On security, there is a lot of attention on hard security issues and on great power competition for resources. We believe that most tensions in the Arctic are primarily linked to geopolitical global posturing. On the other hand, Arctic safety and security issues are relevant, but must be seen in a broader context.

On climate change, it is clear that this the biggest threat the Arctic is facing.

Temperature increases are double global averages: an additional 2-3 degrees Celsius globally becomes 5-6 degrees in the Arctic. As a consequence, the melt of ice and the thaw of permafrost is already happening and it is accelerating.

Clearly, climate and energy issues are security issues that affect environmental security, health security and social security – all dimensions of security. All of these can be addressed through national measures combined with international cooperation. National measures will not be enough.

This is why, under our flagship programme - the European Union Green Deal - the EU is pushing hard to reform our internal policies and to reach effective multilateral agreements to achieve a transition from high carbon-based economies. We aim to achieve carbon neutrality by 2050.
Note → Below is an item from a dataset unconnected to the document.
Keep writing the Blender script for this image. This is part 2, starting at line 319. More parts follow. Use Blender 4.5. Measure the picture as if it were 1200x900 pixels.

But we also know that the European Union of 27 Member States only accounts for a little bit more than 7% of global emissions. We want to work with all our partners around the world, and not least the Arctic States, to reach the aims of the Paris Agreement. Because even if, by some miracle, we manage to get rid of all 7% of our emissions tomorrow, the problem would be the same. We need to engage the rest of humankind, to lead by example, to engage as much as we can, but knowing that we alone cannot solve the problem.

Those living in the Arctic regions, in particular the indigenous people and the younger generation, know best why this is relevant and how important and difficult it is to balance these aims with the retention of jobs and benefits from economic activity in their regions.

The European Union wants to work with our partners to achieve a robust balance between the need for precaution and preservation of the environment, of resources and of culture, and the desire to use and economically develop the Arctic regions and their resources to the benefit of local inhabitants and the green transition.

To conclude, allow me to recall that the European Union is updating its Arctic policy this year, in which we will focus on three key aims:

Firstly, to preserve the Arctic as a region of peaceful cooperation;
Secondly, slow the effects of climate change;
and thirdly, to support the sustainable development of Arctic regions to the benefit of future generations.

Thank you for your attention. Stay safe and I hope that this year’s Arctic Frontiers conference will contribute to “building bridges” and to building a robust future for the Arctic.